Setelah lulus SMA, saya melanjutkan pendidikan di jurusan Statistika di salah satu institut favorit di Surabaya. Di sinilah saya pertama kali mengenal matematika keuangan, yang membuka wawasan baru bagi saya. Saya selalu penasaran, jika selama ini saya mempelajari matematika, bagaimana penerapannya di bidang ekonomi. Dulu, saya membayangkan ekonomi terlihat sangat rumit. Saya melihat guru ekonomi yang berkali-kali mencoba membangun bisnis, namun selalu gagal, yang membuat saya bertanya-tanya bagaimana bisa beliau gagal berulang kali, padahal beliau adalah guru ekonomi. Hingga saat mulai mempelajari matematika keuangan, saya benar-benar terkejut karena yang dibahas adalah perhitungan bunga. Saya bertanya-tanya, bagaimana bisa uang itu identik dengan bunga? Hal ini mengejutkan saya karena sebelumnya, di pondok pesantren, saya pernah mempelajari tentang riba yang dijelaskan sebagai dosa besar.
Saya mulai menyadari bahwa ada bisnis yang tidak memerlukan banyak aktivitas namun dapat menghasilkan keuntungan besar, yaitu bisnis pinjaman. Dalam bisnis ini, waktu dianggap sebagai uang, karena keuntungan besar dapat diperoleh hanya dengan menunggu dan mengambil bunga dari pinjaman yang diberikan. Sistem pinjaman ini sudah berjalan sangat stabil di era sekarang.

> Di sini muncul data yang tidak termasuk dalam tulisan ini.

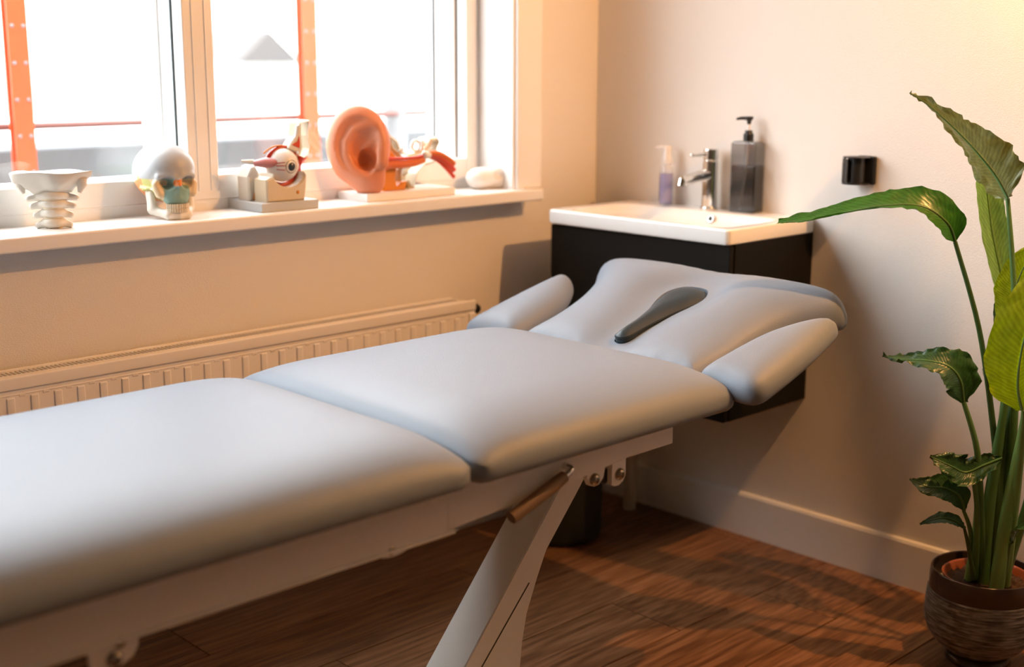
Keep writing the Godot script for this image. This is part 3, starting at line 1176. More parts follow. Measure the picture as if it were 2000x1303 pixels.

Dosen saya dalam mata kuliah matematika keuangan, Pak Imam Syafawi, semoga beliau senantiasa diberikan kesehatan, juga sering mengkritik sistem bunga yang ada di bank konvensional. Pada umumnya, bank menggunakan bunga majemuk (compound interest), bukan bunga tunggal (simple interest), yang memungkinkan mereka menghasilkan keuntungan secara eksponensial. Namun, hal ini sangat merugikan nasabah, terbukti dengan tingginya angka gagal bayar yang ada.